Parallel to my involvement with this organization, I began to refine my practice in photography and concentrate on several bodies of work. In 2022, one of these series was published as my first monograph, titled “Mound City Chronicle”. This series focuses on the city of St. Louis (Mound City was an early nickname) and is currently on display at St. Louis-Lambert International Airport through the end of 2025. Earlier this year, another series, called “Does a parasite know that it’s a parasite?” was published as my second monograph. This body of work explores concepts related to human impact. All of my work can be described as post-documentary in style, which is to say that its alignment is more personal storytelling than straight documentation. I see my work as being semi-autobiographical in the sense that the perspectives of the camera and the photographer are not easily separated. In 2019, I returned to a role at the Saint Louis Art Museum, where I currently work as the Image Rights Manager.
Alright, so let’s dig a little deeper into the story – has it been an easy path overall and if not, what were the challenges you’ve had to overcome?
My progression in the arts in St. Louis has been a bit of everything, everywhere, all at once.
Simultaneous to my development as an artist, I became a father to two wonderful boys — a challenge particular and familiar to any other artists raising a family. My first son was born while I was still completing my degree in photography, when Photo Flood Saint Louis was in its infancy as well. Being a dad, going to school, and forming an organization meant long hours, none of which made any income. I worked nights and weekends as a security guard because it was the only time that I had available. After college, I took on the role of Director of Exhibitions at the freshly opened International Photography Hall of Fame and Museum in Grand Center (now closed physically), and began teaching courses in photography at St. Louis Community College. Eventually, I was hired as the curator for the newly formed The Dark Room, a photo gallery managed by the Kranzberg Arts Foundation. I curated exhibitions for this venue for the first several years of its existence, including during its transition to a new (and current) location. Around this time, my second son was born and I remember installing countless shows with him in a harness on my chest while I worked.
This curious mix of roles (directing a photo organization, being a photo curator, teaching photography, and exhibiting as an artist) provided lots of opportunity to help and mentor other artists and photographers, which I always tried to maintain time to do. It is almost humorous now, looking back, that at the same time that I was trying to expand and grow my own artistic practice, I was doing everything I could to do the same for others.
Having all of this happening at the same time was stressful, but also invigorating. I learned how to plan, prioritize and project manage out of sheer necessity, which have become skills essential to my practice as an artist.
Thanks – so what else should our readers know about your work and what you’re currently focused on?
One of the things that sets me apart from other artists in St. Louis, and probably what I am most known for, is my work photographing in the restricted locations that I am able to gain access to. Over the years, I have photographed (with permission!) the Lemp Cave, from the roof of the Saint Louis Art Museum, the Herbarium at the Missouri Botanical Gardens, inside an interrogation room at the St. Louis Metropolitan Police Headquarters, in sewer tunnels under Forest Park, a secret research brewery hidden within Anheuser-Busch, and more.

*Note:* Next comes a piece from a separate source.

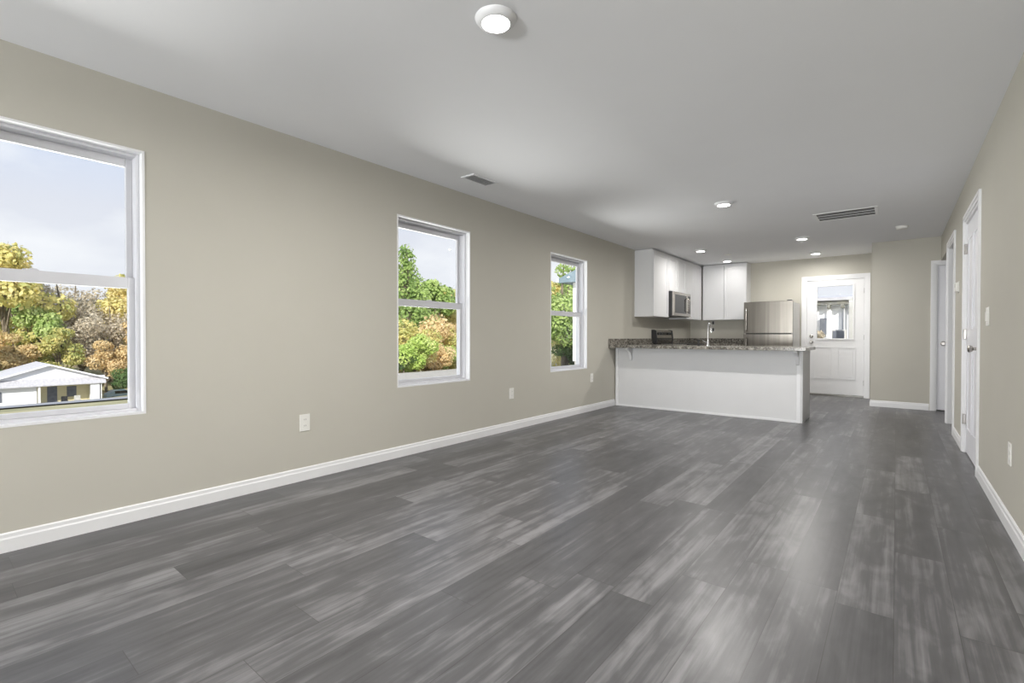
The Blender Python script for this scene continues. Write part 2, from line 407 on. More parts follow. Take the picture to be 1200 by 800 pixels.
# ------------------------------------------------------------------ doors
def casing(w, ax, pos, sgn, a, b_, z1, cw=.058, ct=.016, z0=0):
    # three-sided casing on the wall plane ax=pos
    def bx(p, q, r, s, t0):
        c = [[0, 0], [0, 0], [r, s]]; c[ax] = [pos if t0 < ct else pos+sgn*ct*.7, pos+sgn*t0]; c[1-ax] = [p, q]
        w.box(c[0][0], c[0][1], c[1][0], c[1][1], c[2][0], c[2][1])
    for t0, ins in ((ct*.7, 0), (ct, cw*.55)):
        bx(a-cw, a-ins, z0, z1+cw, t0) if ins == 0 else bx(a-cw, a-cw+ins, z0, z1+cw, t0)
        bx(b_+ins*0, b_+cw, z0, z1+cw, t0) if ins == 0 else bx(b_+cw-ins, b_+cw, z0, z1+cw, t0)
        bx(a, b_, z1, z1+cw, t0) if ins == 0 else bx(a-cw+ins, b_+cw-ins, z1+cw-ins, z1+cw, t0)
def panel_ring(w, x0, x1, z0, z1, y, d=.013, fw_=.018):
    # raised moulding rectangle on a door face (plane XZ at y, towards -y)
    w.box(x0, x1, y-d, y, z0, z0+fw_); w.box(x0, x1, y-d, y, z1-fw_, z1)
    w.box(x0, x0+fw_, y-d, y, z0+fw_, z1-fw_); w.box(x1-fw_, x1, y-d, y, z0+fw_, z1-fw_)
    w.box(x0+fw_+.02, x1-fw_-.02, y-d*.7, y, z0+fw_+.02, z1-fw_-.02)

# door 1: glazed back door
d1 = empty('door_1', ((DX0+DX1)/2, YK, 0)); struct(d1, 'white back door with a half window and two lower panels', 'door')
w = MB(); j = .022
w.box(DX0, DX0+j, YK-.002, YK+.12, 0, DZ); w.box(DX1-j, DX1, YK-.002, YK+.12, 0, DZ); w.box(DX0+j, DX1-j, YK-.002, YK+.12, DZ-j, DZ)
w.build('door_jamb', 'trim_white', d1)
w = MB(); casing(w, 1, YK, -1, DX0, DX1, DZ); w.build('door_casing', 'trim_white', d1)
s0, s1, sz0, sz1 = DX0+j+.003, DX1-j-.003, .035, DZ-j-.003
sy = YK+.012
gx0, gx1, gz0, gz1 = -1.105, -.585, 1.01, 1.925
w = MB(); w.box(s0, gx0, sy, sy+.044, sz0, sz1); w.box(gx1, s1, sy, sy+.044, sz0, sz1)
w.box(gx0, gx1, sy, sy+.044, sz0, gz0); w.box(gx0, gx1, sy, sy+.044, gz1, sz1)
pm = (s0+s1)/2
panel_ring(w, s0+.11, pm-.045, .30, .86, sy); panel_ring(w, pm+.045, s1-.11, .30, .86, sy)
sl = w.build('door_slab', 'trim_white', d1)
w = MB(); gf = .026
w.box(gx0-gf, gx1+gf, sy-.014, sy, gz0-gf, gz0); w.box(gx0-gf, gx1+gf, sy-.014, sy, gz1, gz1+gf)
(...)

Probably the craziest story of all of my adventures was when I found myself submerged up to my knees in mud and debris upon an island of rubble, while surrounded on all sides by a subterranean lake sixty feet below Cherokee Street. Though, it was in this location that I refined the unique light painting technique that I still use to create images in locations with no natural light. One of my proudest achievements was in assisting to bring the story of a long-forgotten and abandoned sewer to life. This sewer, one of the first public works projects in St. Louis history, would have been the oldest public sewer construction in the United States had the project not encountered a large deposit of quicksand, deep under downtown, which proved insurmountable.
The work that I do is often dirty work, as evidenced by the crusty patina of my camera pack.
What would you say have been one of the most important lessons you’ve learned?
In addition to hardcore multitasking, the most important lesson that I’ve learned along the way is that every artistic practice is a partnership at its core — a partnership with other artists and storytellers whose work nurtures and pushes my own, a partnership with the community that trusts and enables me to tell their stories (even as I explore my own), and a partnership with friends and family, without whose support I would not be able to dedicate the time to pursue the creation of work.